Anaheim muss in der Tat kräftig sparen, allein schon die in besseren Zeiten zugesagten, üppig bemessenen Pensionen, die es seinen Angestellten im Ruhestand zu zahlen hat, zwingen dazu, anderswo den Rotstift anzusetzen. Auf die 350.000 Einwohner von Anaheim kommen gerade mal 380 Polizisten, während es in US-Städten vergleichbarer Größe durchschnittlich 850 sind. Wer eine Kultur der Nettigkeit pflege, meint Tait, der stärke den Bürgersinn. Was wiederum helfe, auch bei angespannter Kassenlage über die Runden zu kommen. Irgendwann erfuhr der Dalai Lama von der "City of Kindness" und lud den Bürgermeister ein, ihn an seinem indischen Wohnsitz zu besuchen. Seitdem, kann man sagen, ist der Geistliche Taits bester Verbündeter.

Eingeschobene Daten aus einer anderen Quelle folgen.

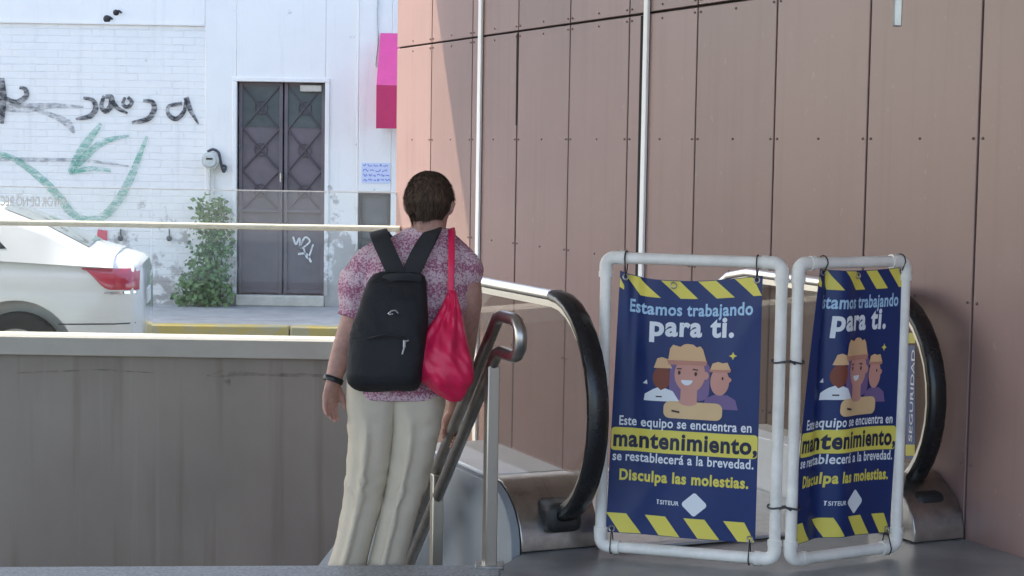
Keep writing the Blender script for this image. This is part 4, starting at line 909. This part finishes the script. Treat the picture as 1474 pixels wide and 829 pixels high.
# right arm: elbow bent, hand closed on the rail
o = at(738, 455, 5.85); hr = .66; rg = hp(o, hr, zu - sl * (hr - hb)); rd = (HD - Vector((0, 0, sl))).normalized()
rsh, rel = pp(662, 374), pp(672, 458, .02); rwr = rg - rd * .075 + Vector((.0, .0, .050))
B.tube(spline([rsh, pp(673, 425, -.005), rel, (rel + rwr) / 2 + Vector((.005, 0, -.005)), rwr], 4), [.056] * 4 + [.053, .051, .05, .048] + [.046, .045, .043, .041] + [.039, .036, .033, .031] + [.029], 18)
pd = (rg + Vector((0, 0, .036)) - rwr).normalized(); ps = Vector((1, 0, 0)); ps = (ps - pd * ps.dot(pd)).normalized(); pz = ps.cross(pd)
B.rings([ering(rwr + pd * t, a, b_, 20, 2.4, ps, pz) for t, a, b_ in ((0, .026, .02), (.025, .034, .018), (.055, .039, .016), (.08, .036, .013))])
side_r = rd.cross(Vector((0, 0, 1))).normalized(); upn = side_r.cross(rd)
for i in range(4):
    c = rg + rd * (-.028 + .02 * i); B.tube([c + (side_r * math.cos(t) + upn * math.sin(t)) * .0315 for t in [math.pi * (.55 - .18 * k) for k in range(7)]], [.0092, .0092, .009, .0088, .0085, .008, .0065], 10)
B.tube([rwr + pd * .03 - side_r * .02] + [rg + rd * (-.02 + .006 * k) + (side_r * math.cos(t) + upn * math.sin(t)) * .032 for k, t in enumerate([math.pi * .75, math.pi * .95, math.pi * 1.15])], [.013, .011, .0095, .0075], 10)
# legs and feet
LL = [(600, 537, 33), (640, 534, 32), (680, 529, 28), (720, 522, 25), (760, 513, 21), (800, 503, 18), (830, 499, 17)]
RL = [(600, 600, 33), (640, 596, 32), (680, 588, 28), (720, 578, 25), (760, 569, 21), (800, 559, 18), (830, 556, 17)]
for L_ in (LL, RL):
    B.rings([ering(pp(x, y), px(hw) * .62, px(hw) * .68, 20) for y, x, hw in L_]); f = pp(L_[-1][1], 840); f.z = -.11
    B.tube([f + Vector((0, -.03, 0)), f + Vector((0, .06, -.02)), f + Vector((.01, .16, -.035))], [.035, .034, .022], 12)
fromme('body', remesh(B, .0048, 4, .5), M['skin'], per)
for s in (-1, 1):
    q = MB(); q.sphere(hc + FX * (s * .033) + FY * .084 + FZ * .008, (.014, .010, .009)); ev = q.build('eye', M['eye'], per)
    q = MB(); q.sphere(hc + FX * (s * .033) + FY * .0925 + FZ * .008, (.0055, .003, .0055)); q.build('iris', M['dots'], ev)
q = MB(); q.sphere(hc + FY * .098 - FZ * .066, (.021, .006, .007)); q.build('lips', M['lip'], per)
# ---- short hair: a shell plus a few thousand short strands
Hh = MB(); nu, nv = 40, 16; rr = random.Random(5)
def hair_lim(t):                              # how far down the hair reaches, t = angle from the front
    c = math.cos(t); return .055 if c > .75 else (.055 + (-.005 - .055) * smoothstep(.75, .1, c) if c > .1 else -.005 + (-.104 + .005) * smoothstep(.05, -.75, c))
def hair_pt(t, v, off=0):
    zl_ = hair_lim(t); z = .118 + (zl_ - .118) * v ** 1.6
    k = max(0.02, 1 - max(0, (z + .005) / .124) ** 2.3) ** .5
    taper = 1 - .36 * smoothstep(.02, -.095, z) * (1 if math.cos(t) < .3 else .3)
    rx = (.090 * k * taper) + off; ry = (.108 * k * taper) + off
    n_ = noise.noise(Vector((math.cos(t) * 3, math.sin(t) * 3, z * 12))) * .0025
    return hc + FX * ((rx + n_) * math.sin(t)) + FY * ((ry + n_) * math.cos(t) - .006) + FZ * z
Hh.rings([[hair_pt(2 * math.pi * i / nu, (j + .15) / (nv + .15)) for i in range(nu)] for j in range(nv + 1)], True, True)
for i in range(7500):
    t = rr.uniform(0, 2 * math.pi); v = rr.random() ** .7
    p = hair_pt(t, v, -.002); p2 = hair_pt(t + rr.uniform(-.12, .12), min(1.03, v + rr.uniform(.04, .12)), rr.uniform(.0, .010)); s = FX.cross(p2 - p).normalized() * .0011 if (p2 - p).length > 1e-5 else FX * .001
    Hh.add([p - s, p + s, p2], [(0, 1, 2)])
Hh.build('hair', M['hair'], per, smooth=80)
# ---- blouse with puffed sleeves
T = MB()
T.rings([ering(pp(x, y, dd), px(hw), d, 36, 2.5) for x, y, hw, d, dd in ((616, 328, 32, .058, 0), (613, 339, 44, .072, 0), (609, 354, 66, .09, 0), (604, 374, 77, .108, -.005), (601, 400, 80, .118, -.008), (597, 440, 77, .120, -.008), (589, 490, 73, .120, -.005), (580, 530, 72, .122, 0), (574, 556, 73, .124, 0), (571, 572, 72, .12, 0))])
def limb(mb_, pts, rad, n=22): mb_.tube(spline(pts, 4), rad, n)
def lerp_r(rs, n=4):
    out = []
    for a, b_ in zip(rs, rs[1:]): out += [a + (b_ - a) * k / n for k in range(n)]
    return out + [rs[-1]]
limb(T, [pp(560, 362), pp(534, 380), pp(520, 404), pp(512, 424), pp(512, 446), pp(509, 458)], lerp_r([.052, .066, .076, .064, .056, .062]))
limb(T, [pp(644, 358), pp(659, 374, -.01), pp(667, 388, -.01), pp(669, 408), pp(669, 430), pp(669, 440)], lerp_r([.050, .062, .068, .058, .050, .056]))
T.tube([pp(514, 437), pp(513, 441)], .066, 24); T.tube([pp(669, 402), pp(669, 405)], .062, 24)
tm = remesh(T, .0075, 5, .5)
def shirt_w(p, n):
    f1 = noise.noise(Vector((p.x * 9, p.y * 9, p.z * 14))) * .006; f2 = noise.noise(Vector((p.x * 26 + p.z * 10, p.y * 26, p.z * 20))) * .0035
    e = abs(p.x - pp(600, 400).x) > .17
    f3 = (noise.noise(Vector((p.x * 60, p.y * 60, p.z * 9))) * .006) if e else 0
    return p + n * (f1 + f2 + f3)
fromme('blouse', tm, M['shirt'], per, shirt_w)
# ---- trousers
T = MB()
TL = [(520, 541, 40, .10, 3.0), (540, 540, 40, .106, 3.2), (560, 539, 40, .118, 3.1), (585, 538, 38.5, .124, 2.9), (620, 536, 34, .116, 2.5), (669, 531, 32, .102, 2.3), (697, 527, 30.8, .094, 2.2), (725, 522, 29.5, .088, 2.2), (755, 515, 27.5, .083, 2.2), (781, 508.5, 26.5, .080, 2.2), (800, 503, 27, .080, 2.2), (812, 500, 28.5, .083, 2.2), (824, 499, 29, .085, 2.2)]
TR = [(520, 603, 40, .10, 3.0), (540, 603, 40, .106, 3.2), (560, 602, 40, .118, 3.1), (585, 601, 38.5, .124, 2.9), (620, 599, 35, .116, 2.5), (669, 591, 31.5, .102, 2.3), (697, 585, 30, .094, 2.2), (725, 577, 28, .088, 2.2), (755, 570, 27, .083, 2.2), (781, 564, 26.5, .080, 2.2), (800, 559, 26.5, .080, 2.2), (812, 557, 27.5, .083, 2.2), (824, 556, 28, .085, 2.2)]
halves = []
for L_ in (TL, TR):
    T = MB(); RG = []
    for y, x, hw, d, ex in L_:
        r_ = ering(pp(x, y), px(hw), d * .88, 40, ex)
        for k, e_ in ((29, .003), (30, .020), (31, .003)): r_[k] = r_[k] + Vector((-.010, -e_ * smoothstep(590, 640, y), 0))   # pressed crease
        RG.append(r_)
    T.rings(RG); halves.append(remesh(T, .0060, 5, .5))
bm = bmesh.new()
for h_ in halves: bm.from_mesh(h_)
tm = bpy.data.meshes.new('trousers'); bm.to_mesh(tm); bm.free()
cr = pp(568, 595)
def trou_w(p, n):
    h_ = p.z
    f = noise.noise(Vector((p.x * 7, p.y * 7, p.z * 15 + p.x * 14))) * .010 + noise.noise(Vector((p.x * 14 + 5, p.y * 14, p.z * 26 - p.x * 20))) * .004
    kn = pp(548, 700).z; f *= .25 + .55 * math.exp(-((h_ - kn) / .12) ** 2) + .4 * math.exp(-((h_ - cr.z) / .07) ** 2) + .5 * smoothstep(-.02, -.09, h_)
    f += .005 * math.sin(75 * (p.z + .55 * p.x) + 3 * noise.noise(p * 9)) * (.8 * math.exp(-((h_ - kn - .02) / .075) ** 2) + .6 * smoothstep(.02, -.08, h_)) + .004 * math.sin(60 * (p.z - .8 * abs(p.x - cr.x))) * math.exp(-((h_ - cr.z + .05) / .05) ** 2)
    # pressed crease down the back of each leg
    y_ = 219 + (H - p.z) * F / PDp; seat = max(0, min(1, (y_ - 600) / 40))
    for L_ in (TL, TR):
        for a, b_ in zip(L_, L_[1:]):
            if a[0] <= y_ <= b_[0]:
                u = (y_ - a[0]) / (b_[0] - a[0]); xc = pp(a[1] + (b_[1] - a[1]) * u, y_).x - .012
                if n.y < 0: f += .004 * math.exp(-((p.x - xc) / .014) ** 2) * seat
    return p + n * f
fromme('trousers', tm, M['trou'], per, trou_w, 2)
for L_ in (TL, TR):
    f = pp(L_[-1][1], 840); f = Vector((f.x, 6.12, -.17)); q = MB()
    q.rings([ering(f + Vector((.004 * i, y, h_ / 2 + .001)), w2, h_ / 2, 20, 3, Vector((1, 0, 0)), Vector((0, 0, 1))) for i, (y, w2, h_) in enumerate(((-.075, .030, .06), (-.06, .038, .085), (0, .042, .095), (.07, .046, .075), (.13, .045, .06), (.165, .034, .05), (.178, .015, .035)))])
    q.build('shoe', M['shoe'], per, smooth=60)
# wristwatch
q = MB(); a1 = (lwr - lel).normalized(); wc = lwr - a1 * .004; u = a1.cross(Vector((0, 1, 0))).normalized(); v = a1.cross(u)
q.rings([[wc + a1 * o_ + (u * math.cos(2 * math.pi * k / 24) + v * math.sin(2 * math.pi * k / 24)) * (.0335 + b_) for k in range(24)] for o_, b_ in ((-.009, -.003), (-.010, .002), (-.006, .004), (.006, .004), (.010, .002), (.009, -.003))], True, False)
q.build('wristwatch', M['tie'], per)

# ================================================================== BACKPACK
bp = thing('backpack', pp(556, 558, -.22), 'black teardrop backpack worn on the back over the pink blouse', 'backpack')
prof = [(392, 577, 24, .018), (396, 575, 34, .034), (406, 571, 41, .048), (430, 567, 47.5, .064), (455, 564.5, 50.5, .075), (485, 560, 52.5, .084), (515, 556, 53.5, .090), (538, 553.5, 53, .090), (550, 553, 51, .082), (557, 553.5, 46, .062), (561, 554, 36, .035)]
q = MB(); rs = []
for y, x, hw, d in prof:
    rs.append(ering(pp(x, y, -.135 - d * .85), px(hw), d, 44, 3.4))
q.rings(rs)
me = remesh(q, .0065, 4, .5)
def bag_w(p, n): return p + n * (noise.noise(Vector((p.x * 10, p.y * 10, p.z * 7))) * .011 + noise.noise(Vector((p.x * 34, p.y * 20, p.z * 14 + p.x * 12))) * .0035)
fromme('pack', me, M['bag'], bp, bag_w, 2)
def dback(x, y): return -.135
def strap(pts, w_, name, par, mt, th=.007):
    P = spline(pts, 6); q = MB(); q.band(P, Vector((1, 0, .25)), w_, th); return q.build(name, mt, par, smooth=50)
ls = strap([pp(556, 348, .10), pp(546, 336, .05), pp(545, 334, -.03), pp(548, 344, -.095), pp(558, 366, -.135), pp(568, 388, -.150), pp(574, 402, -.155)], px(26), 'shoulder_strap', bp, M['strap'])
rs_ = strap([pp(628, 346, .10), pp(626, 332, .05), pp(624, 330, -.03), pp(619, 339, -.095), pp(606, 362, -.135), pp(594, 388, -.150), pp(587, 402, -.155)], px(26), 'shoulder_strap', bp, M['strap'])
q = MB(); q.band(spline([pp(552, 402, -.205), pp(576, 398, -.225), pp(606, 400, -.205)], 6), Vector((0, 0, 1)), px(11), .006); tr = q.build('webbing', M['strap'], bp, smooth=50)
def zip_line(pts, mt, r=.0026, nm='zip'):
    q = MB(); q.tube(spline(pts, 8), r, 6); return q.build(nm, mt, bp)
zip_line([pp(546, 430, -.222), pp(530, 470, -.235), pp(520, 515, -.25), pp(522, 545, -.24)], M['strap'], .004)
zip_line([pp(600, 430, -.222), pp(602, 470, -.24), pp(598, 515, -.25), pp(590, 545, -.24)], M['strap'], .004)
zip_line([pp(528, 488, -.295), pp(556, 482, -.315), pp(590, 490, -.29)], M['strap'], .004)
q = MB(); q.tube(spline([pp(559, 452, -.287), pp(563, 448, -.29), pp(569, 447, -.29), pp(573, 451, -.287)], 5), .0034, 8); q.tube([pp(560, 453, -.287), pp(566, 452, -.29)], .003, 8); q.build('emblem', M['chrome'], bp)
q = MB(); q.tube([pp(582, 490, -.308), pp(582, 500, -.312)], .005, 8); q.tube([pp(582, 500, -.312), pp(579, 510, -.312)], .003, 8); q.tube([pp(583, 492, -.308), pp(588, 490, -.300)], .003, 8); q.build('zip_pull', M['pull_grey'], bp)

# ================================================================== RED BAG
rb = thing('drawstring_bag', pp(648, 575, -.13), 'crumpled red drawstring bag hanging from the right shoulder beside the black backpack', 'bag')
prof = [(418, 650, 5, .010), (428, 650, 8, .018), (442, 649, 13, .026), (462, 645, 21, .040), (482, 640, 30, .055), (502, 636, 37, .068), (518, 636, 43, .074), (534, 639, 42, .074), (548, 643, 37, .066), (560, 647, 27, .05), (570, 652, 18, .034), (578, 656, 8, .016)]
q = MB(); rs = []
for y, x, hw, d in prof:
    c = pp(x, y, -.165 - d * .5); out = []
    for k in range(72):
        t = 2 * math.pi * k / 72; fold = 1 + .19 * smoothstep(560, 430, y) * math.sin(9 * t + y * .012) + .07 * math.sin(5 * t + y * .03)
        out.append(c + Vector((px(hw) * math.cos(t) * (1 + .35 * (fold - 1)), d * math.sin(t) * fold, 0)))
    rs.append(out)
RS = []
for a, b_ in zip(rs, rs[1:]):
    for k in range(4): RS.append([u + (v - u) * (k / 4) for u, v in zip(a, b_)])
RS.append(rs[-1])
RS = [[p + Vector((.004 * noise.noise(p * 14), .022 * abs(noise.noise(Vector((p.x * 20 + p.z * 8, p.z * 9, 3)))) + .008 * noise.noise(Vector((p.x * 40 + p.z * 30, p.z * 20, 7))), .003 * noise.noise(p * 22))) for p in r_] for r_ in RS]
q.rings(RS); q.build('sack', M['red'], rb, smooth=70)
strap([pp(652, 346, .08), pp(651, 332, .04), pp(650, 331, -.03), pp(650, 345, -.095), pp(650, 375, -.145), pp(649, 405, -.16), pp(649, 424, -.165)], px(9), 'cord', rb, M['red'], .006)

Vor ein paar Monaten, als es bei den Debatten im Rathaus um die meist eher unfreundliche Sprache von Donald Trump ging, trat der Bürgermeister allerdings auf die Bremse. Zur Debatte stand eine Resolution, in der die "spaltende Rhetorik" des Präsidenten verurteilt werden sollte, die Art, wie er im Wahlkampf über Frauen, Mexikaner oder Behinderte redete. Tait, seines Zeichens Republikaner, stimmte gegen das Protestpapier. Aus der großen Politik, begründete er seine Entscheidung, möge sich die Lokalverwaltung von Anaheim besser raushalten, es gebe im eigenen Beritt genug zu tun. Spricht man ihn heute auf Trump an, zitiert er den Dalai Lama: In jedem Menschen schlummere Güte. "In diesem Fall", sagt Tait, "wünschte ich mir nur, dass mehr davon sichtbar wird." Sehr freundlich formuliert - eben typisch Anaheim.